Что и говорить, Тарловский крайне требователен к литературе — ему подавай только стилистическое совершенство. Некоторые утверждают, что истинный талант всегда великодушен, снисходителен, и нахваливает вещь, если в ней есть хотя бы крупица замечательного, что выискивать погрешности и ругать — удел посредственности. С этим трудно согласиться, поскольку «истинные таланты» частенько выдают дежурную похвалу (от безразличия, ведь зациклены на себе), а как раз благодаря дотошности «посредственностей» можно сделать вещь лучше. Впрочем, об этом, вроде, я уже говорил.
Здесь сделаю небольшое добавление. Каждому ясно, многое из того, что в молодости приводит нас в восторг, с годами становится малоинтересным, ведь у нас уже появились другие критерии. Если говорить о детской литературе, сейчас мне трудно перечитывать даже Голявкина — вижу, как это сделано (всякие нарочитости, многозначные диалоги); под старость вообще тянет к простоте, ясности, естеству.
Забегая вперед, скажу: лет в пятьдесят я сделал еще более скорбное открытие — что многие мои друзья реализовали свои таланты через знакомых и втайне от меня планомерно организовывали свою известность.
Но вернусь к Тарловскому. Благодаря ему я понял, что Рейн и Синельников «всего лишь книжные поэты», а Юдахин и Ковда и десятки им подобных, «наляпают что-то и думают, что это поэзия, а там нет глубины познания мира; да они вообще не поэты». Кое-кто называл Бродского гением, кое-кто графоманом (А. Калина); я помалкивал, думал — чего-то не понимаю, и вдруг Тарловский все поставил на свои места:
— …Всего лишь холодная изощренность.
Правда, позднее об этом забыл и уже говорил, что «у Бродского есть хорошие стихи».
— Бродский негодяй, — говорил Барков. — Он писал, что Шолохову дали Нобелевскую премию, потому что в Швеции СССР разместил заказы на строительство судов.

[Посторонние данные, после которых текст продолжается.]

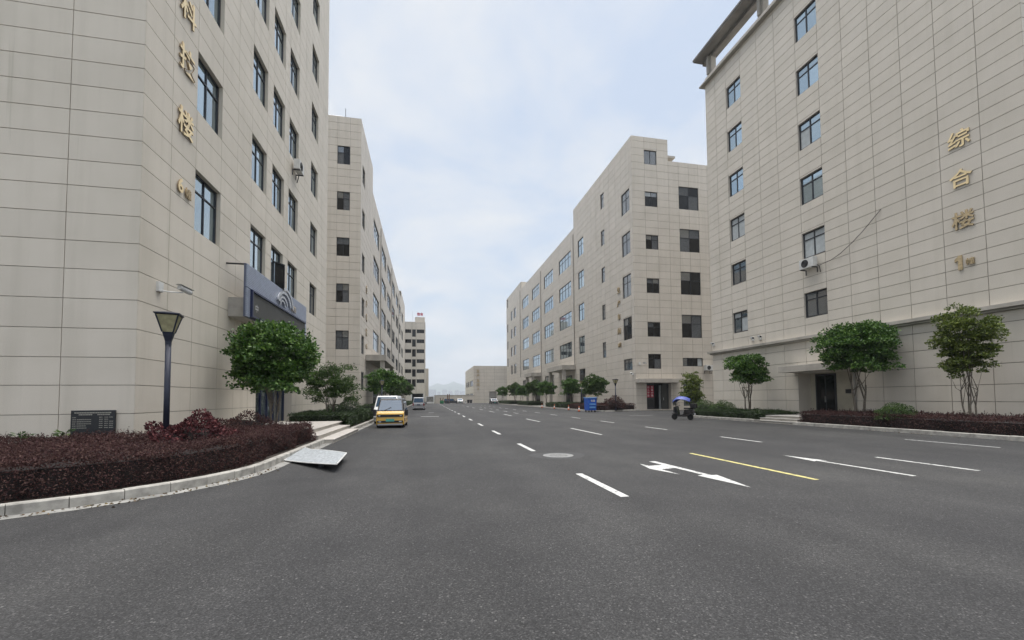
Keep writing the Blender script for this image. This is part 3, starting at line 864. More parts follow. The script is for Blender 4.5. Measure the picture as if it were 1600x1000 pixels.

А студентам Сорбонны заявил: «Большой поэт живет там, где больше платят».
Но иногда Тарловский перегибал: как-то всех «деревенщиков» назвал «дачными писателями, которые эксплуатируют деревенские словечки».
Коваль почти всех считал слабыми талантами; пробежит пару строк и вешает ярлык, Тарловский вникал в суть. Разумеется, он промывал кости автору за его спиной, а в застолье, как я уже говорил, помалкивал или тянул:
— …Ну, как тебе сказать?
И то, слава богу, ведь многие друг друга нахваливают, грубо льстят, не испытывая при этом никакой неловкости. В ЦДЛ это в порядке вещей. Г. Балл постоянно талдычит:
— Надо друг друга хвалить.
— Ну да, — зло смеется Мезинов. — По Окуджаве — «давайте говорить друг другу комплименты». Большей глупости трудно придумать.
Бравый старикашка Мезинов вообще частенько хлестко ругает нашу интеллигенцию — не может ей простить, что в свое время, когда надо было выходить на улицы и протестовать, она скулила на кухнях под «безнадежные песенки Окуджавы».